### Given data ###

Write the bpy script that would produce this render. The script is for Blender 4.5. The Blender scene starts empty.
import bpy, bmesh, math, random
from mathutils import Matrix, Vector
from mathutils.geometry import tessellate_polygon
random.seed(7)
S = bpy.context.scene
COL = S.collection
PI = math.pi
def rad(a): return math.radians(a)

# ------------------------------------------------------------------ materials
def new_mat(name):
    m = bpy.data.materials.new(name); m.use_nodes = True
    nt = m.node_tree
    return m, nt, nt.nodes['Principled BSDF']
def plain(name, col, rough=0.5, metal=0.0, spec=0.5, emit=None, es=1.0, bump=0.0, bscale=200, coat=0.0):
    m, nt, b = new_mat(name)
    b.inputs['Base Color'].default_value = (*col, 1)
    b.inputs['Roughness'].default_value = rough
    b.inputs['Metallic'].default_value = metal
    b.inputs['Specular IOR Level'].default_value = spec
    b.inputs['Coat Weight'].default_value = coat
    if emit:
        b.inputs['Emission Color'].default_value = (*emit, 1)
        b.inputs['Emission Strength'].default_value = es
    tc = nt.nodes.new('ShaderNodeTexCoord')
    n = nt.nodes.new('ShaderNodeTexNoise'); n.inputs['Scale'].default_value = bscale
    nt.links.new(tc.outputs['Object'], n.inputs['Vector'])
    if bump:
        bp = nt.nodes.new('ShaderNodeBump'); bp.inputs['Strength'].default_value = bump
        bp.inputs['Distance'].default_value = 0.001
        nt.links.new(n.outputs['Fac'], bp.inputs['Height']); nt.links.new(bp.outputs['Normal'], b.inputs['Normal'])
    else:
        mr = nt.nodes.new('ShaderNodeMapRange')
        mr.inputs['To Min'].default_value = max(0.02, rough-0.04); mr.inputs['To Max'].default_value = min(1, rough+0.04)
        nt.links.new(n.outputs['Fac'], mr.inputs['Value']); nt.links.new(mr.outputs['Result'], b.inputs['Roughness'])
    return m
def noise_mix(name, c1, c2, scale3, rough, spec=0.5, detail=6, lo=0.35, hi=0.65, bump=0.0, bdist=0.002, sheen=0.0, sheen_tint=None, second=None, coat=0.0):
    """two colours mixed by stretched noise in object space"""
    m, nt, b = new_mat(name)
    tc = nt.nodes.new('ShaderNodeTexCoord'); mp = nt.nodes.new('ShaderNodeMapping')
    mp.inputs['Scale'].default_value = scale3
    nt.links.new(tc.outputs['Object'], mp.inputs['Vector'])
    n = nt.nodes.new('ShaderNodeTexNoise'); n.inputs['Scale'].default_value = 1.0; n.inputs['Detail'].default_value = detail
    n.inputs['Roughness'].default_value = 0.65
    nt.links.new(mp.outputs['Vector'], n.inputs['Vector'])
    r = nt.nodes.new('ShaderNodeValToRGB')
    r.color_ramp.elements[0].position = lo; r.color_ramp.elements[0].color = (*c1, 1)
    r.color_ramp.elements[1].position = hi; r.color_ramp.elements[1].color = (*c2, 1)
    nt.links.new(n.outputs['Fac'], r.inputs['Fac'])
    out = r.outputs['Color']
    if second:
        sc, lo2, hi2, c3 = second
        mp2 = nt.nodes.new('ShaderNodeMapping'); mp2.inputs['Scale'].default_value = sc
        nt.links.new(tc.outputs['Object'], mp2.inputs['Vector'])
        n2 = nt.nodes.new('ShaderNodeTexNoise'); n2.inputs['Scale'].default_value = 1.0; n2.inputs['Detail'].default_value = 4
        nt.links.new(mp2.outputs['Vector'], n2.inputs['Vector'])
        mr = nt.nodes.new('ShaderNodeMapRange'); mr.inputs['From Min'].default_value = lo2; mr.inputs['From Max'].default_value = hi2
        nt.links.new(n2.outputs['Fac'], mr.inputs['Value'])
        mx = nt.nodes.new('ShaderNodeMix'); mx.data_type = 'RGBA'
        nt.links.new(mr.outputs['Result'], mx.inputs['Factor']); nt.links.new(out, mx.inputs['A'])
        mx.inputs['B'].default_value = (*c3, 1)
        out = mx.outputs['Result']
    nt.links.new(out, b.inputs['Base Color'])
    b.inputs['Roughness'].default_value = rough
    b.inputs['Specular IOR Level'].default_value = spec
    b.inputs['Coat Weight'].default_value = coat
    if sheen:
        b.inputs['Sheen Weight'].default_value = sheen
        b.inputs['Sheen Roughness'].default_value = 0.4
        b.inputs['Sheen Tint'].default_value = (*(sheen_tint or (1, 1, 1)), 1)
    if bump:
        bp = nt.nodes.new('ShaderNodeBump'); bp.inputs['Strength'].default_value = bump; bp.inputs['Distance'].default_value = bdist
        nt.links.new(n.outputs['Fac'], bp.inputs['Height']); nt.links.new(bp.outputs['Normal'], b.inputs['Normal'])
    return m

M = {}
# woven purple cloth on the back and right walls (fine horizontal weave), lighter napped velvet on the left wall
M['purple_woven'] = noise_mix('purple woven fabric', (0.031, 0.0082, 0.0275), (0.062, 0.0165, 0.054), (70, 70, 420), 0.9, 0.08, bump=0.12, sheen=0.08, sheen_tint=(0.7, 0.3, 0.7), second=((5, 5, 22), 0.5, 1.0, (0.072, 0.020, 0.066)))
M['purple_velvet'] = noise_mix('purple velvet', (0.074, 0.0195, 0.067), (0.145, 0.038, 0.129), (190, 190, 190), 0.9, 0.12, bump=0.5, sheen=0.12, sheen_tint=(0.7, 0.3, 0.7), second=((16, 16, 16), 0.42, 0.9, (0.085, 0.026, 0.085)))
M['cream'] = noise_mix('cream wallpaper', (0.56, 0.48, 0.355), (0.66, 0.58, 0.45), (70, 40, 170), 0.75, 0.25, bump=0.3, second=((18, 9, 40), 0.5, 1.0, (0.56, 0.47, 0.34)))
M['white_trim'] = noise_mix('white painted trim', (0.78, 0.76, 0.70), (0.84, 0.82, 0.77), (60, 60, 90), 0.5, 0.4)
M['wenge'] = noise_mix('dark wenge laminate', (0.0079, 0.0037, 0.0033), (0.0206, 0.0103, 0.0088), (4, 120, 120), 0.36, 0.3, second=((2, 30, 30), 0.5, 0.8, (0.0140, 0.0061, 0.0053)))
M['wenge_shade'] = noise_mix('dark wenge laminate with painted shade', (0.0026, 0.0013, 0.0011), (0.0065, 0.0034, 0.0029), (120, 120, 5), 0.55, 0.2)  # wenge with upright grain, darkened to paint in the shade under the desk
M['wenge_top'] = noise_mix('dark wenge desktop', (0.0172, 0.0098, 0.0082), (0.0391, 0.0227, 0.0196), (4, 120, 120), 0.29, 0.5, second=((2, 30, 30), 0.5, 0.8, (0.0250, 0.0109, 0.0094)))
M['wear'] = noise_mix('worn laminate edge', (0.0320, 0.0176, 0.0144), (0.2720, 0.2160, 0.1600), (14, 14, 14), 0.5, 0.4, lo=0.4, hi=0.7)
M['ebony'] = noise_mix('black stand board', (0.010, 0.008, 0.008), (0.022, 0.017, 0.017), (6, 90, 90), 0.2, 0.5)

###

What you should do | Locate the word "scene" in the data above. Copy every line carrying it.

Task answer |
Write the bpy script that would produce this render. The script is for Blender 4.5. The Blender scene starts empty.
S = bpy.context.scene